Brazil is growing its science


According to Science magazine, Brazil is now spending 1.1% of GDP on research and development. Its publication rate is growing rapidly. There is still a long way for Brazil to grow if it is to achieve world class, although it is already strong in some limited fields such as agricultural R&D. It has a long way to go to develop the science and technology to exploit the Amazon basin well and to exploit its huge offshore oil deposits. It is making a good start on the latter.

The progress is both a result of the great economic progress that the nation has made and of the priority the Government places on science, technology and innovation as a motor for future growth. The Brazilian economy picked up when Fernando Henrique Cardoso was appointed Minister of Finance in the Itamar Franco administration (1992-95) and implemented the Plan Real which stabilized the Brazilian economy. Stability and growth continued in the subsequent 8-year long Cardoso administration and the now ending 8-year long Lula administration.

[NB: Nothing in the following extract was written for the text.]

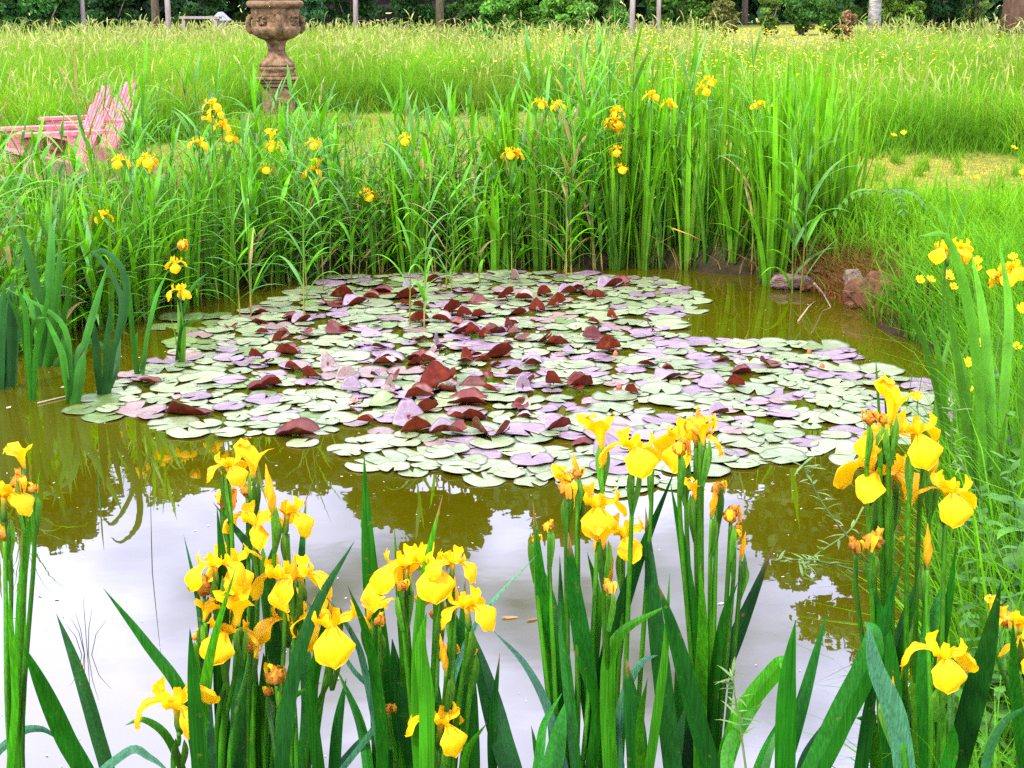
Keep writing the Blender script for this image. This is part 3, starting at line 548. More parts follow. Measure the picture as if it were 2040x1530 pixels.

In the 1990s I as a consultant helped plan a World Bank loan to the Government of Brazil that supported research and development. It was one of several such loans from the World Bank and other such loans were made by the Inter American Development Bank. Why loans, after all they had to be paid back? The loans made it easier for Brazil to obtain the hard currency needed to grow its research labs in a timely manner, but perhaps more important they promoted planning for support of science and technology and provided an outside advocate (the international financial institutions) for stability in the growth of support for research and development.

I am very pleased that the support seems to have worked, and that Brazilian science and technology seem well on their way to a status comparable to the potential of Brazil in the world stage.